(Records from a data source)
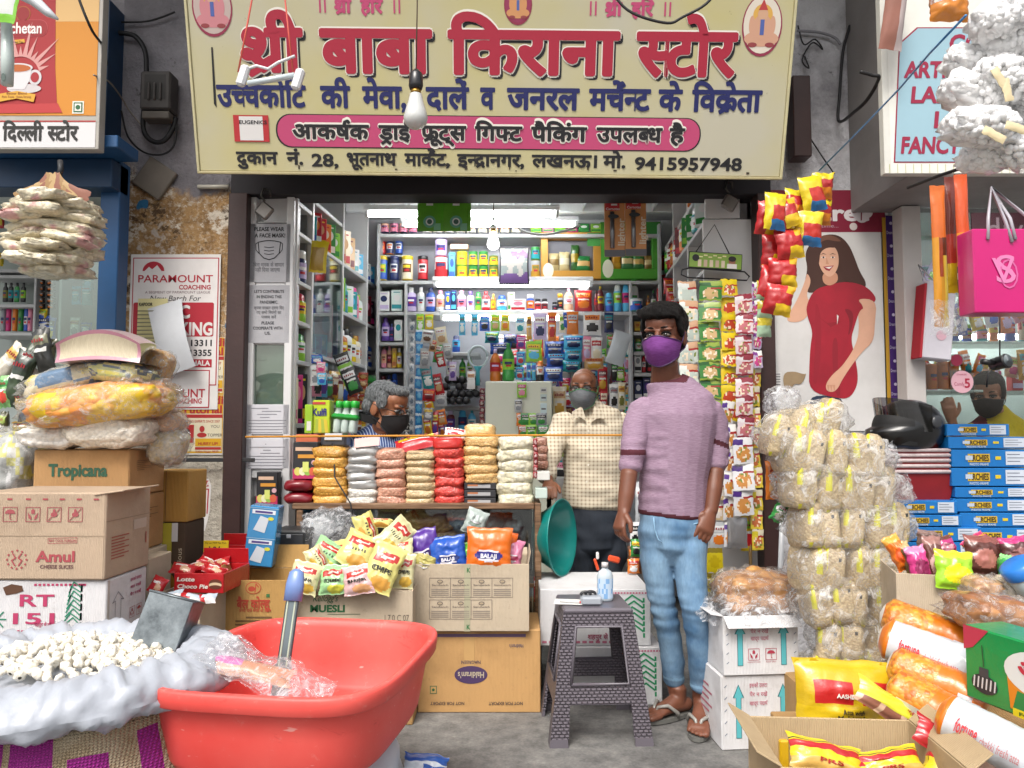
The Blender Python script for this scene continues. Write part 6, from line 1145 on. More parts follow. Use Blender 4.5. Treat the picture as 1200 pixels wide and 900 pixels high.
for i,(x,y)in enumerate(pts[:190]):dup(g0,(gx+x-.02,gy+y,.525+.045+.04*(1-(x/.3)**2-(y/.28)**2)+gr.uniform(-.003,.006)),(gr.uniform(-1.2,1.2),gr.uniform(-1.2,1.2),gr.uniform(0,6)),None,None,(gr.uniform(.46,.62),)*2+(gr.uniform(.44,.58),))
for i in range(100):
 j=gr.randrange(len(pts));x,y=pts[j];x,y=.05+(x-.05)*.82+gr.uniform(-.01,.01),y*.8;dup(g0,(gx+x-.02,gy+y,.525+.06+.04*(1-(x/.3)**2-(y/.28)**2)),(gr.uniform(-1.4,1.4),gr.uniform(-1.4,1.4),gr.uniform(0,6)),None,None,(gr.uniform(.44,.6),)*2+(gr.uniform(.42,.56),))
TIN=NT('galvanised_tin');tn=TIN.noise(14,6,.7);TIN.base(TIN.ramp(tn,[(.3,'4a5054'),(.7,'8a9296')]));TIN.P(Roughness=.45,Metallic=.75);TIN=TIN.m
t=thing('metal_tin','square grey metal measuring tin tilted in the garlic','tin',at(186,760,2.22));M=RY(14)@RX(-16);m=MB();W_,D_,H_=.128,.1,.145
m.box((0,-D_/2,H_/2),(W_,.003,H_),TIN,.001,M).box((0,D_/2,H_/2),(W_,.003,H_),TIN,.001,M).box((-W_/2+.0015,0,H_/2),(.003,D_-.004,H_),TIN,.001,M).box((W_/2-.0015,0,H_/2),(.003,D_-.004,H_),TIN,.001,M).box((0,0,H_-.02),(W_-.008,D_-.008,.003),TIN,0,M);m.build('tin_body',t)
m=MB();m.tube([tuple(M@V(p))for p in((-W_/2,-D_/2-.001,H_),(W_/2,-D_/2-.001,H_),(W_/2,D_/2,H_),(-W_/2,D_/2,H_),(-W_/2,-D_/2-.001,H_))],.0035,TIN,6);m.build('rolled_edge',t)
# red tub
TUB=NT('red_tub_plastic');t1=TUB.noise(3,5,.6);t2=TUB.noise(24,6,.75)
tb=TUB.mix(TUB.ramp(t1,[(.35,(0,0,0)),(.7,(1,1,1))]),'d6443e','de5a52');tb=TUB.mix(TUB.ramp(t2,[(.6,(0,0,0)),(.75,(.55,.55,.55))]),tb,'d8958c');tb=TUB.mix(TUB.ramp(TUB.noise(7,8,.8,TUB.obj((1,1,2.5)),1),[(.6,(0,0,0)),(.66,(.5,.5,.5))]),tb,'b8342e');tb=TUB.mix(TUB.ramp(TUB.noise(60,2,.5,TUB.obj((.25,1,1))),[(.72,(0,0,0)),(.76,(.6,.6,.6))]),tb,'e6b4ac');TUB.base(tb);TUB.P(Roughness=.5,Coat_Weight=.03,Subsurface_Weight=.08);TUB.bump(t2,.06,.003);TUB=TUB.m
tx_,ty_,tz_,ta_=-.585,2.22,.355,-9
t=thing('plastic_tub','large empty red plastic tub with scuffed rim in front of the cartons','tub',(tx_,ty_,tz_),ta_)
def se(a,e):c,s_=math.cos(a),math.sin(a);return math.copysign(abs(c)**e,c),math.copysign(abs(s_)**e,s_)
def loop(w_,d_,z,e=.62):return lambda u:(se(u*2*math.pi,e)[0]*w_/2,se(u*2*math.pi,e)[1]*d_/2,z)
TW,TD=.665,.76
prof=[(.77,0,.48),(.82,.006,.48),(.85,.026,.48),(.895,.11,.49),(.93,.178,.5),(.935,.18,.5),(.985,.178,.5),(.995,.182,.5),(1.005,.205,.5),(1.005,.218,.5),(.997,.224,.5),(.96,.224,.5),(.935,.218,.5),(.92,.2,.5),(.88,.11,.49),(.83,.03,.48),(.79,.014,.48),(.3,.012,.48)]
def tubf(u,v):
 i=min(len(prof)-1,int(round(v*(len(prof)-1))));s_,z,e=prof[i];e*=.96;x,y=se(u*2*math.pi,e);return(x*TW/2*s_,y*TD/2*s_,z)
m=MB();m.grid(tubf,72,len(prof)-1,TUB,True,None,True);m.add([tubf(k/72,0)for k in range(72)],[tuple(range(72))],TUB);m.add([tubf(k/72,1)for k in range(72)],[tuple(range(72))],TUB)
m.build('tub_body',t)
m=MB();sack(m,.56,.5,.36,mat('c4ccd6',.5,.08,6,.3,16),4,30,16,.5,.1);o=m.build('white_sack',None,(tx_-.01,ty_+.02,.166));tag(o,'white filled sack on the ground under the red tub','sack')
bagp=lambda u,v:0
m=MB();k_=2.1/F
def pb_(u,v):x=(u-.5)*150*k_;return(x,(v-.5)*.15,.022*nz(u*4,v*3,5)+.022*math.sin(u*3.1)*math.sin(v*3.1)+.012*nz(u*14,v*12,3)-.035*(u-.4))
m.grid(pb_,40,16,FILMD);m.grid(lambda u,v:(pb_(u,v)[0],pb_(u,v)[1],pb_(u,v)[2]-.012-.02*math.sin(v*3.1)),40,16,FILMD)
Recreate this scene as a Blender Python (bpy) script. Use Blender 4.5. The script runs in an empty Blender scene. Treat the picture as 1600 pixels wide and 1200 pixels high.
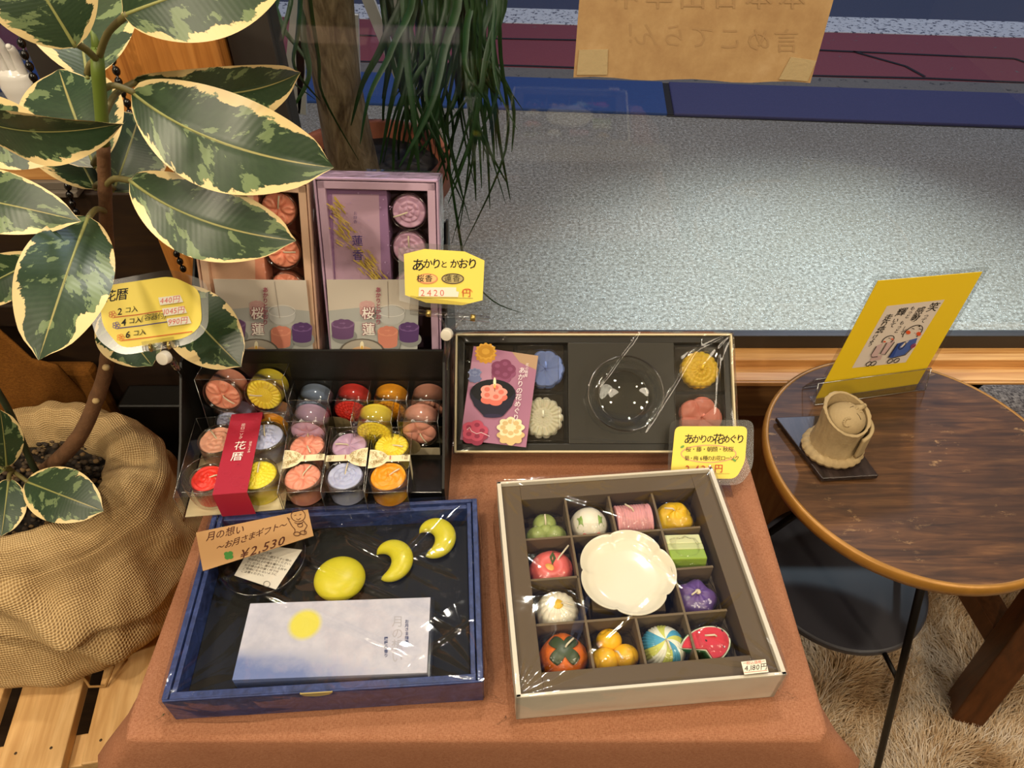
import bpy, math, random
import numpy as np
from mathutils import Vector, Matrix, noise
random.seed(7)
SC = bpy.context.scene
COL = SC.collection
R = math.radians
# ------------------------------------------------------------------ camera
F = 1150.0; TH = R(44.2); CZ = 1.35
cd = bpy.data.cameras.new('camera'); cam = bpy.data.objects.new('camera', cd); COL.objects.link(cam)
cam.location = (0, 0, CZ); cam.rotation_euler = (R(90) - TH, 0, 0)
cd.sensor_width = 36; cd.lens = F / 1600 * 36; cd.clip_start = .01; cd.clip_end = 60
SC.camera = cam
# ------------------------------------------------------------------ world, view
w = bpy.data.worlds.new('dusk'); SC.world = w; w.use_nodes = True
bg = w.node_tree.nodes['Background']; bg.inputs[0].default_value = (.20, .30, .62, 1); bg.inputs[1].default_value = .42
vs = SC.view_settings; vs.view_transform = 'Standard'; vs.look = 'None'; vs.gamma = 1; vs.use_curve_mapping = False
vs.exposure = 0.0
SC.cycles.max_bounces = 8; SC.cycles.diffuse_bounces = 3; SC.cycles.glossy_bounces = 4; SC.cycles.transmission_bounces = 6
SC.cycles.transparent_max_bounces = 40; SC.cycles.caustics_reflective = False; SC.cycles.caustics_refractive = False
SC.cycles.sample_clamp_indirect = 4.0
# ------------------------------------------------------------------ lamps
def lamp(name, kind, loc, target, energy, color, size=.1, spot=None, blend=.5):
    l = bpy.data.lights.new(name, kind); l.energy = energy; l.color = color
    if kind == 'AREA': l.shape = 'DISK'; l.size = size
    else: l.shadow_soft_size = size
    if spot: l.spot_size = R(spot); l.spot_blend = blend
    o = bpy.data.objects.new(name, l); COL.objects.link(o); o.location = loc
    o.rotation_euler = (Vector(target) - Vector(loc)).to_track_quat('-Z', 'Y').to_euler()
    return o
WARM = (1.0, .85, .63); WARM2 = (1.0, .86, .66)
lamp('downlight', 'SPOT', (-.35, .15, 2.5), (-.25, .45, .7), 36, WARM, .05, 120, .6)
lamp('downlight', 'SPOT', (1.35, .22, 2.5), (.35, .5, .65), 40, WARM, .05, 120, .6)
lamp('downlight', 'SPOT', (-1.25, .22, 2.5), (-.5, .5, .6), 34, WARM, .05, 120, .6)
lamp('downlight', 'SPOT', (-.9, -1.5, 2.5), (.0, .3, .6), 78, WARM, .06, 120, .6)
lamp('downlight', 'SPOT', (1.0, -1.5, 2.5), (.2, .3, .6), 50, WARM, .05, 120, .6)
lamp('ceiling_fill', 'AREA', (-1.35, -.7, 2.52), (-.2, .3, .6), 22, WARM2, .9)  # pair of soft fill lights added overhead to brighten the interior
lamp('ceiling_fill', 'AREA', (1.35, -.6, 2.52), (.2, .3, .6), 19, WARM2, .9)
lamp('street_front_lamp', 'SPOT', (.95, 1.95, 2.7), (.95, 1.56, 0), 800, (.70, .89, 1.0), .06, 50, 1.0)
lamp('street_wall_lamp', 'SPOT', (.1, 1.25, 3.0), (.1, 2.2, 0), 150, (1.0, .9, .76), .05, 130, .8)
lamp('street_lamp', 'SPOT', (3.0, 6.0, 5.5), (.6, 3.6, 0), 500, (.70, .78, 1.0), .15, 90, .8)

# ------------------------------------------------------------------ photo measuring helpers (pixel ray -> world point)
_s, _c = math.sin(TH), math.cos(TH)
def ray(px, py):
    u = (px - 800) / F; v = (py - 600) / F
    return Vector((u, _c - v * _s, -_s - v * _c))
CAM = Vector((0, 0, CZ))
def Pz(px, py, z):
    r = ray(px, py); return CAM + r * ((z - CZ) / r.z)
def Py(px, py, y):
    r = ray(px, py); return CAM + r * (y / r.y)
def Pd(px, py, d): return CAM + ray(px, py) * d
def Pl(px, py, o, n):
    r = ray(px, py); return CAM + r * ((Vector(o) - CAM).dot(n) / r.dot(n))
def lerp(a, b, t): return a + (b - a) * t
def sstep(a, b, x):
    t = min(1, max(0, (x - a) / (b - a))); return t * t * (3 - 2 * t)
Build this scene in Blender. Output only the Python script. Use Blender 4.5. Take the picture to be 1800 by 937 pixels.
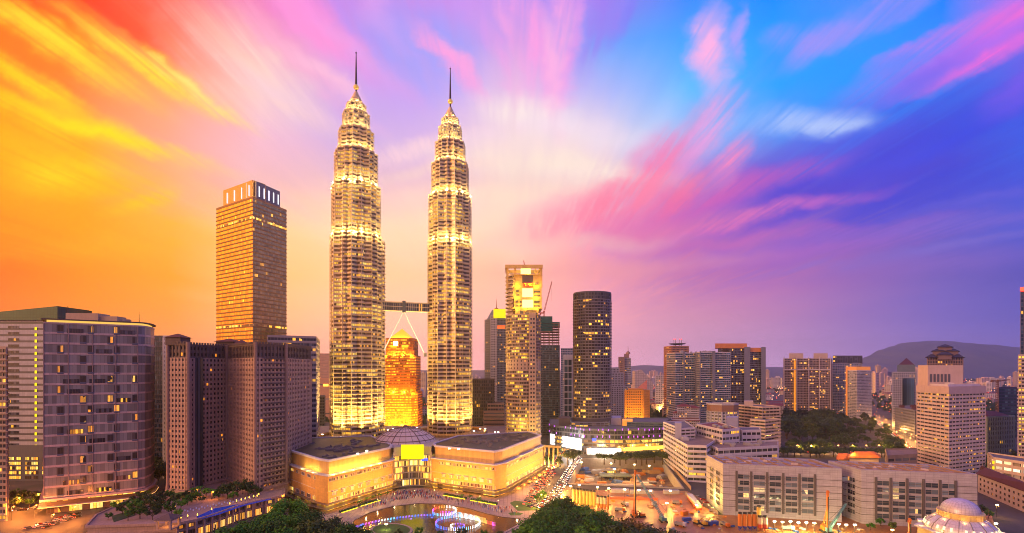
import bpy, bmesh, math, random
from math import radians as R, sin, cos, pi, sqrt, atan2, tan, hypot, floor
random.seed(7)
sc = bpy.context.scene
for o in list(bpy.data.objects): bpy.data.objects.remove(o)
COL = sc.collection
H = 100.0            # eye height
F = 850.0            # focal length in photo pixels (1800 wide)
HZ = 648.0           # horizon row of the photo

# ------------------------------------------------------------------ camera
cd = bpy.data.cameras.new('camera'); cam = bpy.data.objects.new('camera', cd); COL.objects.link(cam)
cam.location = (0, 0, H); cam.rotation_euler = (R(90), 0, 0)
cd.sensor_width = 36; cd.lens = 36*F/1800; cd.shift_y = (HZ-468.5)/1800
cd.clip_start = 1; cd.clip_end = 60000
sc.camera = cam
# ------------------------------------------------------------------ render settings
sc.render.engine = 'CYCLES'
cy = sc.cycles
cy.use_denoising = True
try: cy.denoiser = 'OPENIMAGEDENOISE'
except Exception: pass
cy.max_bounces = 4; cy.diffuse_bounces = 2; cy.glossy_bounces = 3; cy.transmission_bounces = 3
cy.transparent_max_bounces = 8; cy.volume_bounces = 0
cy.sample_clamp_indirect = 3; cy.caustics_reflective = False; cy.caustics_refractive = False
cy.use_light_tree = True
cy.filter_width = 1.0
vs = sc.view_settings
vs.view_transform = 'Standard'; vs.look = 'None'; vs.exposure = 0.08; vs.gamma = 1.0; vs.use_curve_mapping = False

def lin(c):
    return tuple(((v/255)/12.92 if v/255 <= .04045 else ((v/255+.055)/1.055)**2.4) for v in c)
def rgba(c): return (c[0], c[1], c[2], 1)

class NT:
    """tiny node-tree writer"""
    def __init__(s, tree):
        s.t = tree; s.n = tree.nodes; s.l = tree.links
    def new(s, typ, **kw):
        n = s.n.new(typ)
        for k, v in kw.items(): setattr(n, k, v)
        return n
    def put(s, sock, v):
        if hasattr(v, 'links') or isinstance(v, bpy.types.NodeSocket): s.l.new(v, sock)
        else: sock.default_value = v
    def m(s, op, a, b=None, c=None, clamp=False):
        n = s.new('ShaderNodeMath', operation=op, use_clamp=clamp)
        s.put(n.inputs[0], a)
        if b is not None: s.put(n.inputs[1], b)
        if c is not None: s.put(n.inputs[2], c)
        return n.outputs[0]
    def v(s, op, a, b=None, scale=None):
        n = s.new('ShaderNodeVectorMath', operation=op)
        s.put(n.inputs[0], a)
        if b is not None: s.put(n.inputs[1], b)
        if scale is not None: s.put(n.inputs['Scale'], scale)
        return n.outputs[1] if op in ('LENGTH', 'DOT_PRODUCT', 'DISTANCE') else n.outputs[0]
    def sep(s, a):
        n = s.new('ShaderNodeSeparateXYZ'); s.put(n.inputs[0], a); return n.outputs
    def comb(s, x, y, z=0.0):
        n = s.new('ShaderNodeCombineXYZ'); s.put(n.inputs[0], x); s.put(n.inputs[1], y); s.put(n.inputs[2], z); return n.outputs[0]
    def mix(s, f, a, b, blend='MIX'):
        n = s.new('ShaderNodeMix', data_type='RGBA', blend_type=blend)
        s.put(n.inputs[0], f); s.put(n.inputs[6], a); s.put(n.inputs[7], b); return n.outputs[2]
    def noise(s, vec, scale, detail=3, rough=.55, out=0, dim='3D'):
        n = s.new('ShaderNodeTexNoise', noise_dimensions=dim)
        if vec is not None: s.put(n.inputs['Vector'], vec)
        n.inputs['Scale'].default_value = scale; n.inputs['Detail'].default_value = detail; n.inputs['Roughness'].default_value = rough
        return n.outputs[out]
    def white(s, vec):
        n = s.new('ShaderNodeTexWhiteNoise', noise_dimensions='3D'); s.put(n.inputs['Vector'], vec); return n.outputs
    def ramp(s, f, stops, mode='LINEAR'):
        n = s.new('ShaderNodeValToRGB'); n.color_ramp.interpolation = mode
        e = n.color_ramp.elements
        while len(e) > 1: e.remove(e[-1])
        e[0].position = stops[0][0]; e[0].color = rgba(stops[0][1])
        for p, c in stops[1:]:
            q = e.new(p); q.color = rgba(c)
        s.put(n.inputs[0], f); return n.outputs[0]
    def smooth(s, x, a, b):
        n = s.new('ShaderNodeMapRange', interpolation_type='SMOOTHSTEP')
        s.put(n.inputs[0], x); n.inputs[1].default_value = a; n.inputs[2].default_value = b
        return n.outputs[0]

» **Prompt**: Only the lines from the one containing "Build this scene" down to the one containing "vs.view_transform = 'Standard'; vs.look = 'None'; vs.exposure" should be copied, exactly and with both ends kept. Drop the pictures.

» **Complete response**:
Build this scene in Blender. Output only the Python script. Use Blender 4.5. Take the picture to be 1800 by 937 pixels.
import bpy, bmesh, math, random
from math import radians as R, sin, cos, pi, sqrt, atan2, tan, hypot, floor
random.seed(7)
sc = bpy.context.scene
for o in list(bpy.data.objects): bpy.data.objects.remove(o)
COL = sc.collection
H = 100.0            # eye height
F = 850.0            # focal length in photo pixels (1800 wide)
HZ = 648.0           # horizon row of the photo

# ------------------------------------------------------------------ camera
cd = bpy.data.cameras.new('camera'); cam = bpy.data.objects.new('camera', cd); COL.objects.link(cam)
cam.location = (0, 0, H); cam.rotation_euler = (R(90), 0, 0)
cd.sensor_width = 36; cd.lens = 36*F/1800; cd.shift_y = (HZ-468.5)/1800
cd.clip_start = 1; cd.clip_end = 60000
sc.camera = cam
# ------------------------------------------------------------------ render settings
sc.render.engine = 'CYCLES'
cy = sc.cycles
cy.use_denoising = True
try: cy.denoiser = 'OPENIMAGEDENOISE'
except Exception: pass
cy.max_bounces = 4; cy.diffuse_bounces = 2; cy.glossy_bounces = 3; cy.transmission_bounces = 3
cy.transparent_max_bounces = 8; cy.volume_bounces = 0
cy.sample_clamp_indirect = 3; cy.caustics_reflective = False; cy.caustics_refractive = False
cy.use_light_tree = True
cy.filter_width = 1.0
vs = sc.view_settings
vs.view_transform = 'Standard'; vs.look = 'None'; vs.exposure = 0.08; vs.gamma = 1.0; vs.use_curve_mapping = False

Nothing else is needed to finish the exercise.